For the traditional retailers, I think they have also realized that you cannot run your online component of the business as you used to run the brick-and-mortar part. I think that this adjustment is happening both ways.

Knowledge at Wharton: Your research looks at how interactions with both online and offline channels impact customer behavior, and you found that it does have some pretty big impacts. Could you describe those?

Gallino: We looked at what is happening with these initiatives that retailers were trying to implement to integrate the two channels. For example, we have looked at what happened when a company starts to offer buy online/pick up in store. That is very prevalent now.

One of the things that we noticed is that, of course, there are customers who use the option. But the fact that the retailer discloses the inventory information and where the customer can get the products in the brick-and-mortar stores is driving customers to the stores before closing the transaction online. So, customers are using the information component of the online business to then drive to the store and pick up the item without necessarily closing the transaction online.

“A lesson that is key for the companies is the idea that you cannot evaluate actions that you make in one channel only in that channel.”

In the opposite direction, now we see many original online retailers starting to open showrooms where you can go visit, touch the product, but when you want to close the transaction you need to do it online. Basically, the customer is going to the store to experience the product, experience the interaction with the retailer, but the actual transaction will still be online.

Knowledge at Wharton: Given these changes in how customers are interacting with brands, what are the lessons here for the companies?

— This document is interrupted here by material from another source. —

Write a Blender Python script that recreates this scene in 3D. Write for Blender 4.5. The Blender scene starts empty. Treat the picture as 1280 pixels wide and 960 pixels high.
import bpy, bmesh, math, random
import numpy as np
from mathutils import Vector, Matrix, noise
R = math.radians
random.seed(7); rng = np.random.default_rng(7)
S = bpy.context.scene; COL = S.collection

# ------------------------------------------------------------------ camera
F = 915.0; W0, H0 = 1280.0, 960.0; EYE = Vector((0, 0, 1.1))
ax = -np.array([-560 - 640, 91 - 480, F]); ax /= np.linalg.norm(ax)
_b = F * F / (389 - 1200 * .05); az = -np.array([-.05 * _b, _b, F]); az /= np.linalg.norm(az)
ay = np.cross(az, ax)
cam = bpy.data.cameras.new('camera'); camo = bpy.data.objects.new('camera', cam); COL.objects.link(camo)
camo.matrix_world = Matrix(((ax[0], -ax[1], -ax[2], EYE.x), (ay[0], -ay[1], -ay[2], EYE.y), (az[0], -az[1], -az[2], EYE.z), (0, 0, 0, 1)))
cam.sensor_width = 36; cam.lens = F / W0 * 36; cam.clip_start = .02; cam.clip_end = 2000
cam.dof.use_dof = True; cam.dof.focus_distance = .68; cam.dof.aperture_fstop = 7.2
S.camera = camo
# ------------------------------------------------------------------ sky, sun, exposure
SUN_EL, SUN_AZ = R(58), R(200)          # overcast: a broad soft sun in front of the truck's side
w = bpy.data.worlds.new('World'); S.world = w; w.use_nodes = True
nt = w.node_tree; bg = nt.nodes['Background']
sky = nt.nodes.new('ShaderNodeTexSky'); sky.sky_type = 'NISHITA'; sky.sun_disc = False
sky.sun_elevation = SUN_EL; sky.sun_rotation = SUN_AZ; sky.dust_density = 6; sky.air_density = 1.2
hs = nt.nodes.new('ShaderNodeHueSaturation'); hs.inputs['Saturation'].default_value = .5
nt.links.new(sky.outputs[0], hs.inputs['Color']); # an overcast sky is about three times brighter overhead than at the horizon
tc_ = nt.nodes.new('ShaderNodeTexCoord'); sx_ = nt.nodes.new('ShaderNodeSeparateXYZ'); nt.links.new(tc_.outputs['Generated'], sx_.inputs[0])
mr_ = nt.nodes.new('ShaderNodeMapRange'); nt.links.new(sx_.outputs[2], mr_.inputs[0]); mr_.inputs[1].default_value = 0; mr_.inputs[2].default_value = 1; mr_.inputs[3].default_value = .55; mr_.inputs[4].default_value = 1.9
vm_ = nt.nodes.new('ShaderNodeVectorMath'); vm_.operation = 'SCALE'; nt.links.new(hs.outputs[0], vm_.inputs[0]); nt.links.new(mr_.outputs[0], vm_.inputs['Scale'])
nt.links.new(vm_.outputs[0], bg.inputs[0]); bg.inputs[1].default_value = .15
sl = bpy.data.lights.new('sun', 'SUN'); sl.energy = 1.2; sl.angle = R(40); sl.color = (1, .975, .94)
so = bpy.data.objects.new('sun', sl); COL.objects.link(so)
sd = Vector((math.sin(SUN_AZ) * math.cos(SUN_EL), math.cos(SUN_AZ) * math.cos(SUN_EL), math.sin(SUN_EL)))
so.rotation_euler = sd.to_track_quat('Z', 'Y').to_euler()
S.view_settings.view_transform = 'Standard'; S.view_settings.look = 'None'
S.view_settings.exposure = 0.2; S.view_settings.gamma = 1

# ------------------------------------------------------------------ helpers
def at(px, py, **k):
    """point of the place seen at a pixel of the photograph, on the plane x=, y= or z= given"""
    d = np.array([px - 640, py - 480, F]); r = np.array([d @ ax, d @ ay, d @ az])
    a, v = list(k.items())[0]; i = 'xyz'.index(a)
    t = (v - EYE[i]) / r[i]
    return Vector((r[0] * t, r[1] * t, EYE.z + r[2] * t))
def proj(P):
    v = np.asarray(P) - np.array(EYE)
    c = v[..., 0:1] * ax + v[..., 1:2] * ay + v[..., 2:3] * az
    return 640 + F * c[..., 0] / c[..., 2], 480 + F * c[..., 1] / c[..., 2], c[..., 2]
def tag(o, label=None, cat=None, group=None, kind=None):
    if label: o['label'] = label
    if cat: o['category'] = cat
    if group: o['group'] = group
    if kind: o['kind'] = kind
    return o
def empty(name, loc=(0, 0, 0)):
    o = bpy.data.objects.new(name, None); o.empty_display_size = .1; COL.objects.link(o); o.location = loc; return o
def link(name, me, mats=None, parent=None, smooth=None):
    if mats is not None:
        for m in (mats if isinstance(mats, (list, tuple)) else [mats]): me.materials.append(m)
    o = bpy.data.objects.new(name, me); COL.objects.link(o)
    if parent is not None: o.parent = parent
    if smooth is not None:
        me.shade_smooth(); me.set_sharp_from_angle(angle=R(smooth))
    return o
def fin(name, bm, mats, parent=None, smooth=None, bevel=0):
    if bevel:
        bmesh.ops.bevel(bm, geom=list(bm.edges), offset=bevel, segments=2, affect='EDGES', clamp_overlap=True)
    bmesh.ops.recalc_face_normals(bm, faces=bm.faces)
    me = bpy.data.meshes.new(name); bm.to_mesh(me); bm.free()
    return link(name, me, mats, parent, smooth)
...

Gallino: I think a lesson that is key for the companies is the idea that you cannot evaluate actions that you make in one channel only in that channel. Going back to my example of the buy online/pick up in store, if you are the manager of the online part of the business and you start offering buy online/pick up in store, you will completely miss the fact that now there are customers going to directly find the product in the store. This is telling you that, when you make an action in an omnichannel context, it needs to be evaluated in an omnichannel fashion. You need to think of the impact that these particular actions can have on your operation, meaning online plus brick-and-mortar, not just the channel or the part of the business where you took the action.

Knowledge at Wharton: To use the example of buy online/pick up in store, if you’ve got that person now coming to your store, it creates an opportunity for you.

Gallino: Absolutely, and we do find that in our research. When someone goes to pick up something in the store, they end up buying more stuff that they were not originally planning to buy. They don’t go to the store simply to pick up the item, but they buy additional things. Again, this speaks to the fact that retailers need to consider the implications of the action more broadly and not only in the channel that they’re thinking about.

The second issue that is important to consider when retailers are planning and deciding what to do next is to be aware that today, customers are omnichannel. This idea that you can understand your own company and your business as two separate sections, the online and the brick-and-mortar, is no longer sustainable because customers don’t think of the retailer that way. If something I buy from a retailer online arrives home and I don’t like it, I can drive to the store and try to return it. And if the retailer is not offering this option, it will be awkward for me because I actually bought it from you. You are one company, so if the answer is, “Oh, you bought this online. We don’t accept the returns,” that is signaling to the customer that you haven’t understood yet that we are in an omnichannel context.

Knowledge at Wharton: 2017 was defined by retail closures, and there have been a lot more of them in 2018. But we’ve also seen some retailers posting pretty strong earnings news recently. Do you feel like that’s simply a reflection of increased consumer spending, or is there also a pattern here that some of the retailers are getting rewarded for doing it right?

Gallino: Yes, I think that last thing is what is going on. I think there are retailers that, unfortunately, were not able to adjust and to adapt for different reasons, and now they’re closing. Others had the ability to transform themselves, to put emphasis where customers are seeing value, and that is making them strive. Best Buy is an example of a retailer that everybody thought was going to be going through some rough patches. In fact, I think they’ve been working hard and understood the value of their physical presence and trying to leverage that when they put their offerings on the online world.

“This idea that you can understand your own company and your business as two separate sections, the online and the brick-and-mortar, it is no longer sustainable because customers don’t think of the retailer that way.”

Companies have reacted differently. Unfortunately, some of them failed. But I think there are many retailers that have been able to adapt, transform and are going to be healthy in the long run.

Knowledge at Wharton: A lot of what is written about omnichannel focuses on brick-and-mortar retailers trying to move into the digital world and sometimes not doing a great job. But do you see in the trend of online-first retailers trying to move into the physical world any warning signs for them?

Gallino: Yes, I think so. I think that many of these online-first retailers are jumping into the physical world with the assumption that they can learn as they go and that the experience from retailers that have been running their businesses for many years is not so relevant.

In my experience, they very quickly find that there are some retail fundamentals that are still there. You still need to learn how to manage your inventory, your assortment, your staff, how to train them, how to have the right people in the right place. All of those things are not trivial. You can design and think of an offering now in the physical world that is attractive, is more engaging, has high touch with the customer, and that’s all good. But you need to have the fundamentals right. I think that that’s what the online-first retailers are learning when they’re trying to grow in the physical world.

The advantage is that most of them are doing this gradually. They’re opening five, then 10, then 15 stores, so they are learning as they go. The challenge for the traditional retailers is that they already have more than 300, 500, thousands of stores and need to adjust all at once. So, I think that there is a little bit of advantage in the flexibility of the online-first retailer and more of an opportunity of learn as you go.

Knowledge at Wharton: What are some future lines for your research?

Gallino: The focus of my research going forward is still going to be very much around the omnichannel experience. I don’t think that we are there yet. I think that we are going to see a lot of changes going forward. I am eager to be following those changes and trying to do research about that. My sense is that the retail industry is not stable at this point, so the transformation is still going on. That is exciting because if there are changes and transformations and challenges, those are great conditions for good research.